Inouye was initially passed over by the Army because he was already serving the war effort with the Red Cross. But he was so eager, and so driven by instinct to prove his loyalty, that he quit the aid station and was among the last chosen in Hawaii for the 442nd Regimental Combat Team. "All I wanted to do was carry a rifle," he remembered.

His father gave him a simple piece of advice before he left for basic training on the mainland: "Don’t bring dishonor to the family."

Drawn from nisei volunteers from different social backgrounds, the segregated 442nd had to overcome tensions between the "Buddhaheads" — brash young men from Hawaii, where much of the population was Asian or Hawaiian — and the "Katonks" — more reserved young men from the mainland, who were more culturally isolated and lived in places where racism was much more overt. At Camp Shelby in Mississippi, there was bad blood, fistfights and some real doubts about whether the nisei could work together as a combat unit. (The Katonks got their nickname for the sound of being whacked on the head.)

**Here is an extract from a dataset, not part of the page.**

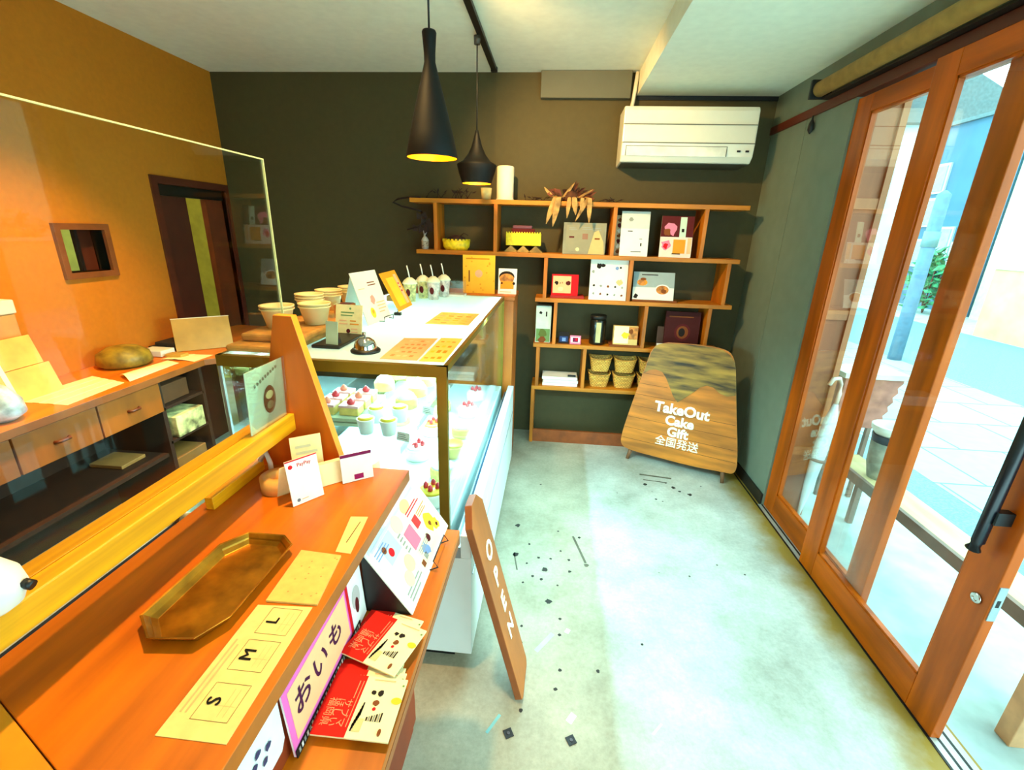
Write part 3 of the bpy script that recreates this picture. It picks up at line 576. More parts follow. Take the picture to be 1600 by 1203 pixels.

Years later, Inouye told an interviewer for the 1992 book "Boyhood to War," a collection of anecdotes about the 442nd by Dorothy Matsuo, that the mood changed when the soldiers visited a Japanese internment camp in Arkansas. The Buddhaheads realized that some Katonks had volunteered even though their friends and families were locked behind barbed wire. "The Hawaiian asked himself that day, ‘Would I have volunteered?’" Inouye said. "I would like to say, ‘Yes.’ But not having faced it, I can’t say what I would have done."